A principal contribuição do chassidismo – como passou a ser chamado o movimento iniciado no leste da Europa pelo Rabi Baal Shem Tov, na primeira metade do século XVIII, e disseminado pelos mestres chassídicos – foi sua adaptação da doutrina da Cabalá a uma linguagem cotidiana e de fácil compreensão.

Pode-se dizer que o chassidismo é uma síntese de todo o pensamento místico judaico anterior e de seus efeitos práticos na vida cotidiana. Ensinamentos profundo místicos – até então acessíveis só para os judeus mais eruditos – passaram a ser transmitidos de forma compreensível para o benefício de cada um de nós em nossa vida cotidiana. O misticismo passou a falar a linguagem do judeu comum trazendo os céus mais próximos da terra.

O ramo Lubavitcher do chassidismo, o Chabad – fundado há 200 anos pelo Rabbi Schneur Zalman de Liadi (1745-1812) – deu mais um passo para aproximar o judeu leigo dos ensinamentos místicos. Em seu livro Likutei Amarim, mais conhecido como Tanya, o Alter Rebe alerta que devemos ficar muito atentos ao distinguir o que é aparência do que é realidade. Tanto em nós mesmos e nos acontecimentos de nossas vidas, como nas pessoas a nossa volta.

Ao ficar ciente desta dicotomia exterior/interior, aparência/ realidade, nossa visão do mundo vai mudar profundamente,assim como mudará nossa relação com o "outro" e o conhecimento que temos sobre nós mesmos.

Percebemos que a realidade tal qual nos a vemos não passa de uma ilusão, uma "casca "que esconde a verdade de nossa vida, nosso "eu verdadeiro", a missão pela qual nossa alma veio até este mundo material. Esta "casca" esconde a "centelha divina" que está em cada ser humano, que nos liga a D’us.

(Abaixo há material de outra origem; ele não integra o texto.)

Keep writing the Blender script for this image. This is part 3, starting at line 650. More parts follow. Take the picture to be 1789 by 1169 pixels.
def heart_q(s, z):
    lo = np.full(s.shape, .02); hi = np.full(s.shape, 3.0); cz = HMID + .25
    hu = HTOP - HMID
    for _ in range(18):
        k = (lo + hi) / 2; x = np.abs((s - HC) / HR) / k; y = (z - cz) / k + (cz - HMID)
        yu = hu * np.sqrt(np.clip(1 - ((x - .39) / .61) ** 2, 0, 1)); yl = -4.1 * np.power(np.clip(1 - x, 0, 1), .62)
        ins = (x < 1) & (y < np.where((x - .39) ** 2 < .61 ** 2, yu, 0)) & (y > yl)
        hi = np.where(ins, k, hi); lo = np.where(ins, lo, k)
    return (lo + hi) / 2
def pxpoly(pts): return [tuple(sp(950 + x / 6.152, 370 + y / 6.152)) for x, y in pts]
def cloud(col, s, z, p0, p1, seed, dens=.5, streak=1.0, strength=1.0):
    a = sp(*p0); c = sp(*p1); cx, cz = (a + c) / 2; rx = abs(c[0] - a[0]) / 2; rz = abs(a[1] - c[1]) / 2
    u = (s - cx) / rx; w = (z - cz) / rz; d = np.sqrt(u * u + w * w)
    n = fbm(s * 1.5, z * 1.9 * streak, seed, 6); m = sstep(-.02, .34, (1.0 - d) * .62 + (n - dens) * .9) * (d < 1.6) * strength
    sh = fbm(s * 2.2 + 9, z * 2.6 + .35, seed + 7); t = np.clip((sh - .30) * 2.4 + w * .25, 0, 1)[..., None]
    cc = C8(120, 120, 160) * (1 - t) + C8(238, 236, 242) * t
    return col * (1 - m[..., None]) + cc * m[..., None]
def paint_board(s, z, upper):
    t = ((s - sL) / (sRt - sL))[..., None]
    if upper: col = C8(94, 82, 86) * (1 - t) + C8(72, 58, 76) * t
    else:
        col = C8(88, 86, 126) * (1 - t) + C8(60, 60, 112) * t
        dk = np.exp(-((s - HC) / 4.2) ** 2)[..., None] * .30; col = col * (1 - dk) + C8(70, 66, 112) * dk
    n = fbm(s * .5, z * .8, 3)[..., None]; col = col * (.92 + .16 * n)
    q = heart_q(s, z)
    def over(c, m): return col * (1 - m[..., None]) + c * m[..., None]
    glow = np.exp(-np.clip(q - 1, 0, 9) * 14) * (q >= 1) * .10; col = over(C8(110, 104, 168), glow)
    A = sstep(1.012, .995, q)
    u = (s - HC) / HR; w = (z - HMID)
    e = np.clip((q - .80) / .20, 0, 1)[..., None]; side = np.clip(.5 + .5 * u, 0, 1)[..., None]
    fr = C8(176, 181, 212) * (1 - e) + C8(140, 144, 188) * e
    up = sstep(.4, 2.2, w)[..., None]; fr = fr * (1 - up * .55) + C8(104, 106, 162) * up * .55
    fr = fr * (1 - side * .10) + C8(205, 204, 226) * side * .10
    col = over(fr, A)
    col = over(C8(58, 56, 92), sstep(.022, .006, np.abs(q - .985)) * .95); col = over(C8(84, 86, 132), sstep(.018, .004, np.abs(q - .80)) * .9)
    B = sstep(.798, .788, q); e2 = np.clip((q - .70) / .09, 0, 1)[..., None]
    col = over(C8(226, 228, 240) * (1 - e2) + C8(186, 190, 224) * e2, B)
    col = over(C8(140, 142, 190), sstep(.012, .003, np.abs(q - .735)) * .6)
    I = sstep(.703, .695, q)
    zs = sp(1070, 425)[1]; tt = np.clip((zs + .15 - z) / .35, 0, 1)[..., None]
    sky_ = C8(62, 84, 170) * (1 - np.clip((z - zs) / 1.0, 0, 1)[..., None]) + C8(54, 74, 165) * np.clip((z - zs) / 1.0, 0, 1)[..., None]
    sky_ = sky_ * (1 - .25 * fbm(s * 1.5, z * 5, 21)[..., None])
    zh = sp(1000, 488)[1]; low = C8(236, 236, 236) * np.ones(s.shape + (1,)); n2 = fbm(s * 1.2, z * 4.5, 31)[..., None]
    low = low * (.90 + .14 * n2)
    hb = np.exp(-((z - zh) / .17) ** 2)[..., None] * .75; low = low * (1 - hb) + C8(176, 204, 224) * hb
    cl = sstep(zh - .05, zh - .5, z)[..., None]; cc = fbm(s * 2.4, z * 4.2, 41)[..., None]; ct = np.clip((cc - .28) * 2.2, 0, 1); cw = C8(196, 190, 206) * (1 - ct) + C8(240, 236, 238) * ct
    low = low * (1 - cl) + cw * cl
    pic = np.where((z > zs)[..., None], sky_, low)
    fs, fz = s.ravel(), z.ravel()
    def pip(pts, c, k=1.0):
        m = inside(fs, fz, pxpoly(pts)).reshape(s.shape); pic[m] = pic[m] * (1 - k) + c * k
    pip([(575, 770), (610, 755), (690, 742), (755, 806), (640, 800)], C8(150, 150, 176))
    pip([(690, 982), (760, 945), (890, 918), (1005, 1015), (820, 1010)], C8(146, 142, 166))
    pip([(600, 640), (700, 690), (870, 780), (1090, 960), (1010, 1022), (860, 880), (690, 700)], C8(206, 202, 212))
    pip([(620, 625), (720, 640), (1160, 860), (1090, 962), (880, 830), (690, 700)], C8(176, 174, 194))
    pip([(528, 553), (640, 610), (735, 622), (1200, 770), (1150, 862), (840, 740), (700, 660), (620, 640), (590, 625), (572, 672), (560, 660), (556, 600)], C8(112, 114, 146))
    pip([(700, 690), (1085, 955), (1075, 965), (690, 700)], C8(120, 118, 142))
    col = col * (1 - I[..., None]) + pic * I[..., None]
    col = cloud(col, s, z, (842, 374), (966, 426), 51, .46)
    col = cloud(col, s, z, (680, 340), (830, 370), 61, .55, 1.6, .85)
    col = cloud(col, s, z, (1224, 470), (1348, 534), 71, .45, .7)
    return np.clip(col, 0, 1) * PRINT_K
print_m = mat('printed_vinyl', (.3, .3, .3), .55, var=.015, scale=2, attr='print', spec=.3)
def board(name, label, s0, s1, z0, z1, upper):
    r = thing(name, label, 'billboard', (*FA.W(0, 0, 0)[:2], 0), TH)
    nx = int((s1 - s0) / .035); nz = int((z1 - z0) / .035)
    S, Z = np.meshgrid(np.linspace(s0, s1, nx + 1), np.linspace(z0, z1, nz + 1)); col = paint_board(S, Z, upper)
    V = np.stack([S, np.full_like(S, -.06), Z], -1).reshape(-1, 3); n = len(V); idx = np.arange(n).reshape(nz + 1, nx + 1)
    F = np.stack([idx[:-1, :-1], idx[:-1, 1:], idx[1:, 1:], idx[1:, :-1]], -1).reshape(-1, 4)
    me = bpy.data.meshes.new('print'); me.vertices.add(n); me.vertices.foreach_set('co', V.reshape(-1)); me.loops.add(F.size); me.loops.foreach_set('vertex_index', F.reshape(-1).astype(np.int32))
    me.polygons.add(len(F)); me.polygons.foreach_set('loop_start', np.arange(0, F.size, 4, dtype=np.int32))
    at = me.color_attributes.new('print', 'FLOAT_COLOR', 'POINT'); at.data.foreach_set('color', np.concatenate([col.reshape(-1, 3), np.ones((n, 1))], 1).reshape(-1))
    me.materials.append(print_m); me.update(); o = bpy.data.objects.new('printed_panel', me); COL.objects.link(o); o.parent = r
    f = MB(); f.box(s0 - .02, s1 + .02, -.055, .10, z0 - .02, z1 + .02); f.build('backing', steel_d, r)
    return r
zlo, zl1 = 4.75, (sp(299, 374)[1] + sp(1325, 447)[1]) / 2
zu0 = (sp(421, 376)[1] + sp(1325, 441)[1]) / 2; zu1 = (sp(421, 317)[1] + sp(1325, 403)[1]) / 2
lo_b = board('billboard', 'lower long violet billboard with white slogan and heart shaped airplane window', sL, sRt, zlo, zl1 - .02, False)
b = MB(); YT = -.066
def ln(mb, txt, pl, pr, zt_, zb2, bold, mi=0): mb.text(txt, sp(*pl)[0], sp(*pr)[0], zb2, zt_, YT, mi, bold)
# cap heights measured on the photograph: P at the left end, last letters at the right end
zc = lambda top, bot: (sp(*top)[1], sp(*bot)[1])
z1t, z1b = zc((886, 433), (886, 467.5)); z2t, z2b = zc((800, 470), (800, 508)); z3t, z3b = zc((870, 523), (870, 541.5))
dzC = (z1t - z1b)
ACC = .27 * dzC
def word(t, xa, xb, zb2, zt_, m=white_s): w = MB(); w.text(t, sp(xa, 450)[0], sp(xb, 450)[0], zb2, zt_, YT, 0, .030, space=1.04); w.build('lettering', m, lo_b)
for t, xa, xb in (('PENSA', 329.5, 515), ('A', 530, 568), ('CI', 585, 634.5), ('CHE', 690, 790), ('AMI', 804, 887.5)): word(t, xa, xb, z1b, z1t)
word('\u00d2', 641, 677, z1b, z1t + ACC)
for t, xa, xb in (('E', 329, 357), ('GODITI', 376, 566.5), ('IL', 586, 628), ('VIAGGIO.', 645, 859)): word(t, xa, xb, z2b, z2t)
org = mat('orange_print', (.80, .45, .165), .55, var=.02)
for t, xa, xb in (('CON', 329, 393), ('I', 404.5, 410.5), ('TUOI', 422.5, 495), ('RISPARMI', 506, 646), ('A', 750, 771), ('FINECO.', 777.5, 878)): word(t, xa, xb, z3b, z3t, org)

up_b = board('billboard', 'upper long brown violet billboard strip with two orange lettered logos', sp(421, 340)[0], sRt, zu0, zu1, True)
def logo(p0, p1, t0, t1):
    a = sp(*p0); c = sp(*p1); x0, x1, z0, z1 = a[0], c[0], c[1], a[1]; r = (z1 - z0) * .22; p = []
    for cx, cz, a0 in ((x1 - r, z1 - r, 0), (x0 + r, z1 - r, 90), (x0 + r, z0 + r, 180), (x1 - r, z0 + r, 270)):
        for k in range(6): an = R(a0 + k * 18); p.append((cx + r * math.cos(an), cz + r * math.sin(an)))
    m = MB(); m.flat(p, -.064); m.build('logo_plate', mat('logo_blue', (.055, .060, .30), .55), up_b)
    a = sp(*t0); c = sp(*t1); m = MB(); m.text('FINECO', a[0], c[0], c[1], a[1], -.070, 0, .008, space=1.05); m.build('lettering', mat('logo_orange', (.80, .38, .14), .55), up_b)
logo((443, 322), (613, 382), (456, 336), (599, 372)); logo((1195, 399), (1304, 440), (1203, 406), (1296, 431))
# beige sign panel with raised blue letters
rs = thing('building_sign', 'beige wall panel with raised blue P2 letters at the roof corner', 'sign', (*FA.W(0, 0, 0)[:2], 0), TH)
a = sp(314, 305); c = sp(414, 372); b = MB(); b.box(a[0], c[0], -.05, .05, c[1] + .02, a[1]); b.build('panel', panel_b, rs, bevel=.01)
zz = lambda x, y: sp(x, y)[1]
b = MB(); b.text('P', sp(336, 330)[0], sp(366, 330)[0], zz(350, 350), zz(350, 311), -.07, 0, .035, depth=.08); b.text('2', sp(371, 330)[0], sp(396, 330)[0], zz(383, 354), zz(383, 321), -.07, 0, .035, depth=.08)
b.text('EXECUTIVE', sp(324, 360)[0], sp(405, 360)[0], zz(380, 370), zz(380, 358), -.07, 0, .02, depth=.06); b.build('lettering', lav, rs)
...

Percebemos que os seres humanos podem diferir em formas, opiniões, habilidades, mas todos compartilham da mesma essência, todos possuem almas enraizadas na mesma Fonte Divina, D’us. Na essência, todos somos uma extensão um do outro, e cada um de nós tem a possibilidade de se aperfeiçoar e aperfeiçoar o mundo em sua volta, de superar os obstáculos, de moldar seu destino. Em suma, de fazer com que nossa vida tenha sentido.